EXERCISE
Using the material below, print a verbatim copy of every line from the one containing "Build this scene" through the one containing "2.845), (0.015, 13.0), .35, SOFT, UP)", inclusive, and omit the pictures.

STORED ROWS
______________________________

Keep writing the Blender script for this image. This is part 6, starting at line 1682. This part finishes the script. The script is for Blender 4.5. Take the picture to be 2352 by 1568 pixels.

______________________________

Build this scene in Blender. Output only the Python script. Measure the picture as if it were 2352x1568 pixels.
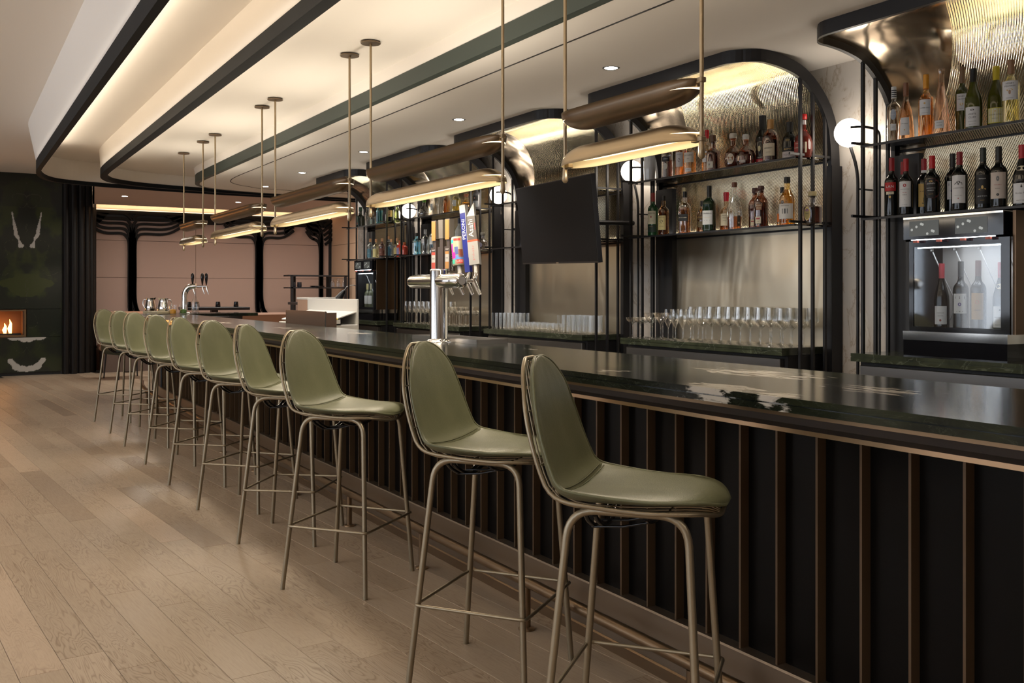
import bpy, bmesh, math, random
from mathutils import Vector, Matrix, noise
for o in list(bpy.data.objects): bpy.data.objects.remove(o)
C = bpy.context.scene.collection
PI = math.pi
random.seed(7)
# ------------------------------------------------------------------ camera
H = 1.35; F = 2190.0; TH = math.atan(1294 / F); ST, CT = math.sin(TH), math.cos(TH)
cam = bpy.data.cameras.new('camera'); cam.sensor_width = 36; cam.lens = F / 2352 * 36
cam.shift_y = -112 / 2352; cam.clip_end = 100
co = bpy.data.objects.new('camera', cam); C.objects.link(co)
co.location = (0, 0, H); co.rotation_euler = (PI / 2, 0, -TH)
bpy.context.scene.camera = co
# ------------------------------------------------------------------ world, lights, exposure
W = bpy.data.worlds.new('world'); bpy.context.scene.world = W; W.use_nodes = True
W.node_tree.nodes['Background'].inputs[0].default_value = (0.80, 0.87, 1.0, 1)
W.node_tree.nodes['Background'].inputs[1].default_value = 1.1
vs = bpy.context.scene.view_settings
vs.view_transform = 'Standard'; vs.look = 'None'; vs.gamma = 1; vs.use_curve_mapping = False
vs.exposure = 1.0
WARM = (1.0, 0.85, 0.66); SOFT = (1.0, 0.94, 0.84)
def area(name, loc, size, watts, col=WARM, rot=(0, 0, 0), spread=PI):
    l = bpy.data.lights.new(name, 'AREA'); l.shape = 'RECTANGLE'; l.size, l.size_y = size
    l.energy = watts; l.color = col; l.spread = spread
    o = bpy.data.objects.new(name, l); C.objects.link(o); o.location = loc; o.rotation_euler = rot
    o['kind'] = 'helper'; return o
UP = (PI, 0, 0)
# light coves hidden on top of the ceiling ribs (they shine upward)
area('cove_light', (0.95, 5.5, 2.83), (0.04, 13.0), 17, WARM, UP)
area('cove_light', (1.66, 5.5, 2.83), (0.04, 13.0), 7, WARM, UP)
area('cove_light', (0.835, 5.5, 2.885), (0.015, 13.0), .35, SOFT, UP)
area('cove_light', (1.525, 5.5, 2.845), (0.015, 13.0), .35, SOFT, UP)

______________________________

RESULT OF THE TASK
Build this scene in Blender. Output only the Python script. Measure the picture as if it were 2352x1568 pixels.
import bpy, bmesh, math, random
from mathutils import Vector, Matrix, noise
for o in list(bpy.data.objects): bpy.data.objects.remove(o)
C = bpy.context.scene.collection
PI = math.pi
random.seed(7)
# ------------------------------------------------------------------ camera
H = 1.35; F = 2190.0; TH = math.atan(1294 / F); ST, CT = math.sin(TH), math.cos(TH)
cam = bpy.data.cameras.new('camera'); cam.sensor_width = 36; cam.lens = F / 2352 * 36
cam.shift_y = -112 / 2352; cam.clip_end = 100
co = bpy.data.objects.new('camera', cam); C.objects.link(co)
co.location = (0, 0, H); co.rotation_euler = (PI / 2, 0, -TH)
bpy.context.scene.camera = co
# ------------------------------------------------------------------ world, lights, exposure
W = bpy.data.worlds.new('world'); bpy.context.scene.world = W; W.use_nodes = True
W.node_tree.nodes['Background'].inputs[0].default_value = (0.80, 0.87, 1.0, 1)
W.node_tree.nodes['Background'].inputs[1].default_value = 1.1
vs = bpy.context.scene.view_settings
vs.view_transform = 'Standard'; vs.look = 'None'; vs.gamma = 1; vs.use_curve_mapping = False
vs.exposure = 1.0
WARM = (1.0, 0.85, 0.66); SOFT = (1.0, 0.94, 0.84)
def area(name, loc, size, watts, col=WARM, rot=(0, 0, 0), spread=PI):
    l = bpy.data.lights.new(name, 'AREA'); l.shape = 'RECTANGLE'; l.size, l.size_y = size
    l.energy = watts; l.color = col; l.spread = spread
    o = bpy.data.objects.new(name, l); C.objects.link(o); o.location = loc; o.rotation_euler = rot
    o['kind'] = 'helper'; return o
UP = (PI, 0, 0)
# light coves hidden on top of the ceiling ribs (they shine upward)
area('cove_light', (0.95, 5.5, 2.83), (0.04, 13.0), 17, WARM, UP)
area('cove_light', (1.66, 5.5, 2.83), (0.04, 13.0), 7, WARM, UP)
area('cove_light', (0.835, 5.5, 2.885), (0.015, 13.0), .35, SOFT, UP)
area('cove_light', (1.525, 5.5, 2.845), (0.015, 13.0), .35, SOFT, UP)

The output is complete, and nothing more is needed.